第128回直木賞候補作にも上がったとのことだが、寡聞にして知らなかった。
ヒューゴー賞とかネビュラ賞なら本の帯も気にするんだけれど、普段そういう賞を気にすることがない。本読みにあるまじき姿勢ですね。

さて読んでみれば候補に挙がったのも確かに、なるほどね、と言う感じ。
私としては主人公となる女性たちの閉塞感より特にこの夫……、開放されているけれど、そこからは出られない部屋のような、無為な気詰まりの雰囲気が素直に感じられる。
私から見ても救いがたいこの男に、視点が集中するのはやはり私が男だからだろうか。

粗筋は、東京郊外にある今はダンチと呼ばれるかつてのクールな集合住宅に住む、「秘密は包み隠さない」というルールの下生活する家族がそれぞれに持つ秘密と、その家族にかかわる周辺の人々が見る、それぞれの事情が明かされていく、というもの。
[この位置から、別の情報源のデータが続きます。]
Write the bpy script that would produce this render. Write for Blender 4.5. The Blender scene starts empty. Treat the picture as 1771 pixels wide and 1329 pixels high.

この作品では、誰もカゾクは大切だ、そう言いながらそれぞれに生活や関係や、自身の記憶の中であがいている。だから家族に寄り添わない。いや、寄り添えない。
何かしらの悔恨や諦めや怒りで、女子高生も、その母親も、そしてその祖母も煩悶しながら生きている。
愛人たちはなぜ自分が愛人であるのかを確かめられもしない。
夫は17年付き合った浮気相手から阿呆男、内面丸見えのコップ男と称されなじられる。
妻はその行為で地位を獲得したにもかかわらず、夫に自身の肯定を求めることもできない。また自分の母に反発してようやく築いた集大成としてのカゾクを、家庭を正しいものと肯定したいのに、空しく思う。
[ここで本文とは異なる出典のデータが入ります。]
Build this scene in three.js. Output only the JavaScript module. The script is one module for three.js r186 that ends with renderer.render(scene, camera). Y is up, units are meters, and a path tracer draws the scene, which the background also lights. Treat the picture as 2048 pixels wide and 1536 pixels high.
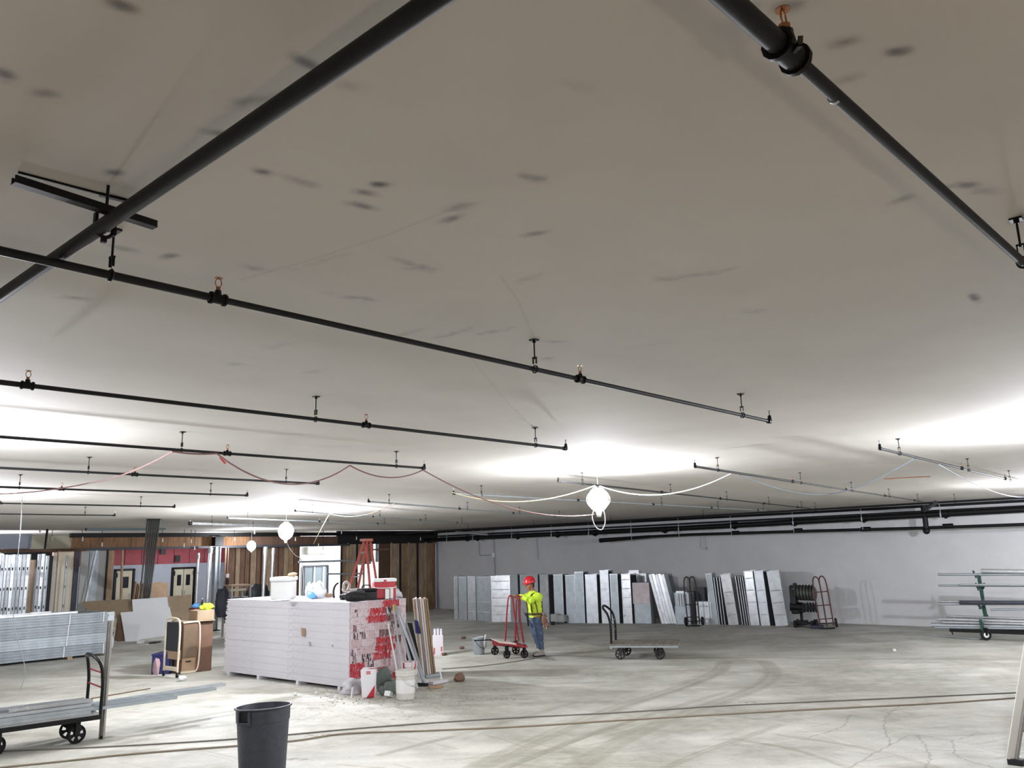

世界は──彼女や彼らの世界、カゾクはもはや崩れかけている。
肯定は何処からも得られず、ただ惰性や守りたいもののために自らを押し殺し、けれどそのためにその部屋からは出られず──。
強烈な閉塞感が、人々を侵している。
辛うじて中学三年のコウという少年だけが、家族から世界へ視線を移し、けれどまた家族を見つめ直そうとする。
チョロ助と愛人に罵られた父親も、同じように視線を移したのに、結局は記憶にしか及ばなかった事を考えると、それが若さなのか、と思う。
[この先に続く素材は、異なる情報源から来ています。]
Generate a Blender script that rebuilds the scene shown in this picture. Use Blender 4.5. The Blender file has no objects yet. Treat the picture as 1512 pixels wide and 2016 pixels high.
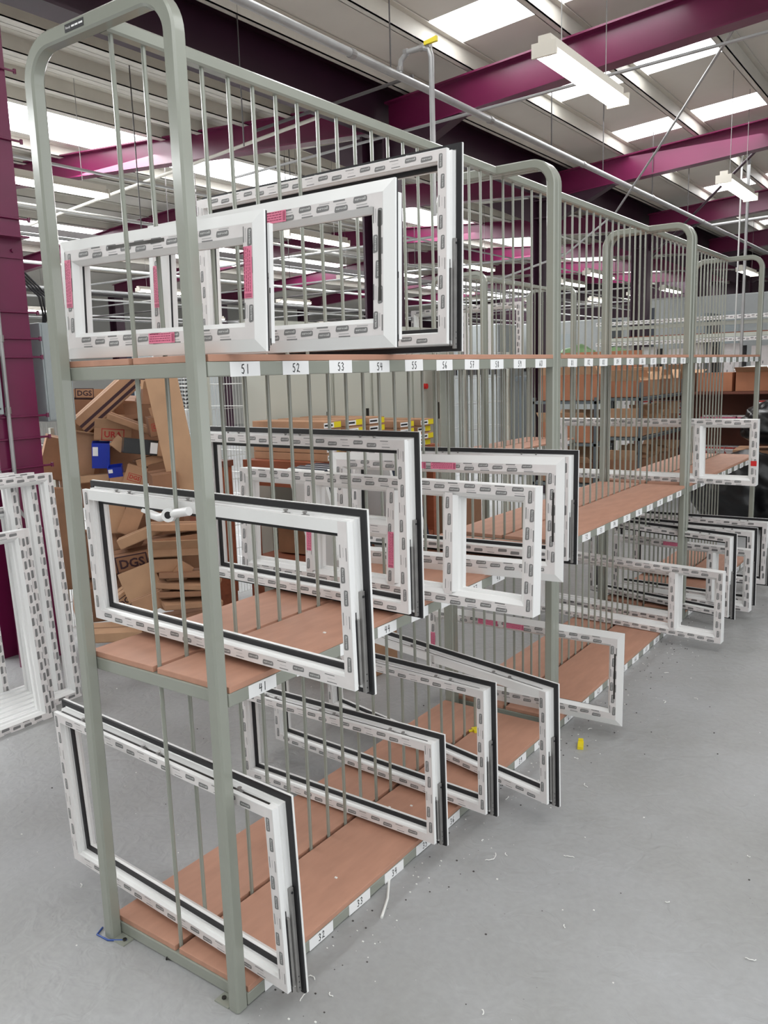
import bpy, bmesh, math, random
from mathutils import Vector, Matrix
R = math.radians
random.seed(7)
SC = bpy.context.scene
COL = SC.collection

# ------------------------------------------------------------ camera, light, exposure
cam_d = bpy.data.cameras.new('camera')
cam = bpy.data.objects.new('camera', cam_d)
COL.objects.link(cam)
YAW, PITCH, ROLL, FPX = 0.62246, -0.16737, -0.02957, 1624.4
cy_, sy_, cp_, sp_ = math.cos(YAW), math.sin(YAW), math.cos(PITCH), math.sin(PITCH)
Fw = Vector((-sy_ * cp_, cy_ * cp_, sp_)); Rt = Vector((cy_, sy_, 0)); Up = Rt.cross(Fw)
cr_, sr_ = math.cos(ROLL), math.sin(ROLL)
R2 = cr_ * Rt + sr_ * Up; U2 = -sr_ * Rt + cr_ * Up
cam.matrix_world = Matrix(((R2.x, U2.x, -Fw.x, 1.3961), (R2.y, U2.y, -Fw.y, -1.2547), (R2.z, U2.z, -Fw.z, 1.5799), (0, 0, 0, 1)))
cam_d.sensor_fit = 'VERTICAL'; cam_d.sensor_height = 36.0; cam_d.lens = FPX / 2016 * 36.0
cam_d.clip_end = 200
SC.camera = cam
SC.view_settings.view_transform = 'Standard'
SC.view_settings.look = 'None'
SC.view_settings.gamma = 1
SC.view_settings.use_curve_mapping = False
SC.view_settings.exposure = 0.40

W_ = bpy.data.worlds.new('overcast_daylight'); SC.world = W_; W_.use_nodes = True
wb = W_.node_tree.nodes['Background']
wb.inputs[0].default_value = (0.95, 0.98, 1.0, 1); wb.inputs[1].default_value = 1.35

def area_light(name, loc, sx, sy, power, col=(1, 1, 1), rot=(0, 0, 0)):
    d = bpy.data.lights.new(name, 'AREA'); d.shape = 'RECTANGLE'; d.size = sx; d.size_y = sy
    d.energy = power; d.color = col
    o = bpy.data.objects.new(name, d); COL.objects.link(o); o.location = loc; o.rotation_euler = rot
    return o
# daylight falling through the rooflights of the bays around and behind the camera
area_light('rooflight_daylight_a', (1.6, -1.2, 3.75), 2.6, 4.5, 60, (0.97, 0.99, 1.0))
area_light('rooflight_daylight_b', (1.4, 3.2, 3.85), 2.0, 3.5, 38, (0.97, 0.99, 1.0))
area_light('rooflight_daylight_c', (-6.6, 3.0, 3.95), 1.3, 7.0, 230, (0.97, 0.99, 1.0))
area_light('rooflight_daylight_f', (-6.6, -3.2, 3.95), 1.3, 5.5, 190, (0.97, 0.99, 1.0))
area_light('rooflight_daylight_d', (-1.3, 8.5, 3.9), 1.4, 6.0, 60, (0.97, 0.99, 1.0))
area_light('rooflight_daylight_e', (-6.6, 12.0, 3.95), 1.3, 8.0, 110, (0.97, 0.99, 1.0))

# ------------------------------------------------------------ materials
def srgb(r, g, b):
    f = lambda c: (c / 255 / 12.92) if c / 255 <= 0.04045 else ((c / 255 + 0.055) / 1.055) ** 2.4
    return (f(r), f(g), f(b), 1)

def mat(name, col, rough=0.5, metal=0.0, spec=0.5, var=0.0, scale=20.0, bump=0.0, bscale=60.0, emit=None, es=1.0, stretch=None, coat=0.0):
    m = bpy.data.materials.new(name); m.use_nodes = True
    nt = m.node_tree; b = nt.nodes['Principled BSDF']
    b.inputs['Base Color'].default_value = col
    b.inputs['Roughness'].default_value = rough; b.inputs['Metallic'].default_value = metal
    b.inputs['Specular IOR Level'].default_value = spec
    if coat: b.inputs['Coat Weight'].default_value = coat; b.inputs['Coat Roughness'].default_value = 0.08
    tc = None
    def coord():
        nonlocal tc
        if tc is None:
            tc = nt.nodes.new('ShaderNodeTexCoord')
            if stretch:
                mp = nt.nodes.new('ShaderNodeMapping'); mp.inputs['Scale'].default_value = stretch
                nt.links.new(tc.outputs['Object'], mp.inputs[0]); tc = mp; return mp.outputs[0]
            return tc.outputs['Object']
        return tc.outputs[0] if stretch else tc.outputs['Object']
    if var > 0:
        n = nt.nodes.new('ShaderNodeTexNoise'); n.inputs['Scale'].default_value = scale; n.inputs['Detail'].default_value = 5
        nt.links.new(coord(), n.inputs['Vector'])
        mr = nt.nodes.new('ShaderNodeMapRange'); mr.inputs[1].default_value = 0.3; mr.inputs[2].default_value = 0.7
        mr.inputs[3].default_value = 1 - var; mr.inputs[4].default_value = 1 + var
        nt.links.new(n.outputs[0], mr.inputs[0])
        hv = nt.nodes.new('ShaderNodeHueSaturation'); hv.inputs['Color'].default_value = col
        nt.links.new(mr.outputs[0], hv.inputs['Value']); nt.links.new(hv.outputs[0], b.inputs['Base Color'])
    if bump > 0:
        n2 = nt.nodes.new('ShaderNodeTexNoise'); n2.inputs['Scale'].default_value = bscale; n2.inputs['Detail'].default_value = 3
        nt.links.new(coord(), n2.inputs['Vector'])
        bp = nt.nodes.new('ShaderNodeBump'); bp.inputs['Strength'].default_value = bump; bp.inputs['Distance'].default_value = 0.01
        nt.links.new(n2.outputs[0], bp.inputs['Height']); nt.links.new(bp.outputs[0], b.inputs['Normal'])
    if emit:
        b.inputs['Emission Color'].default_value = emit; b.inputs['Emission Strength'].default_value = es
    return m

M = {}
M['paint'] = mat('grey_green_enamel', srgb(144, 147, 137), 0.2, var=0.03, scale=6, bump=0.02, bscale=25, coat=0.3)
M['upvc'] = mat('white_upvc', srgb(234, 234, 233), 0.3)
M['tape'] = mat('protective_film', srgb(224, 219, 218), 0.35, var=0.03, scale=30, bump=0.05, bscale=40)
M['badge'] = mat('film_print_grey', srgb(122, 121, 121), 0.5)
M['ink'] = mat('film_print_light', srgb(214, 214, 212), 0.5)
M['pale_ink'] = mat('film_print_pale', srgb(182, 180, 180), 0.5)
M['gasket'] = mat('black_rubber', srgb(28, 27, 30), 0.55)
M['steel'] = mat('zinc_steel', srgb(150, 148, 146), 0.35, metal=0.45, var=0.1, scale=30)
M['dsteel'] = mat('dark_steel', srgb(70, 68, 66), 0.4, metal=0.7, var=0.15, scale=40)
M['board'] = mat('red_brown_plywood', srgb(182, 136, 114), 0.62, var=0.08, scale=9, stretch=(3, 0.8, 3))
M['label'] = mat('white_paper', srgb(236, 236, 236), 0.6)
M['pen'] = mat('black_pen', srgb(35, 35, 38), 0.6)
M['pink'] = mat('pink_paper', srgb(232, 128, 158), 0.5)
M['pinkink'] = mat('pink_label_ink', srgb(140, 50, 80), 0.6)
M['red'] = mat('red_plastic', srgb(205, 40, 40), 0.4)
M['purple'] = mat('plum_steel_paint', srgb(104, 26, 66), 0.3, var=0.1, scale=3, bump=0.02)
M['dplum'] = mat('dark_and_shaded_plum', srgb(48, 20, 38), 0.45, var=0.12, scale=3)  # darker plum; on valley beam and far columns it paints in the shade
M['roof'] = mat('roof_lining', srgb(212, 208, 200), 0.8, var=0.05, scale=1.5, bump=0.03, bscale=2)
M['purlin'] = mat('galvanised_purlin', srgb(206, 202, 192), 0.5, var=0.05, scale=4)
M['sky'] = mat('rooflight_sheet', (0.9, 0.9, 0.9, 1), 0.6, emit=(0.97, 0.99, 1, 1), es=5.0)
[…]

キャッチコピーの家族が閉ざす透明なドア、と言うのは言いえて妙だ。
言うなれば「鬱になれる苦い小説」だろうか。


ちなみに映画版「空中庭園」では夫タカシ役を板尾創路が演じている。
小泉今日子と並んで非常に良いキャスティングであろう。
機会があれば見たいと思う。

今知ったんだけど、監督の豊田利晃覚せい剤所持で逮捕されてたんですね。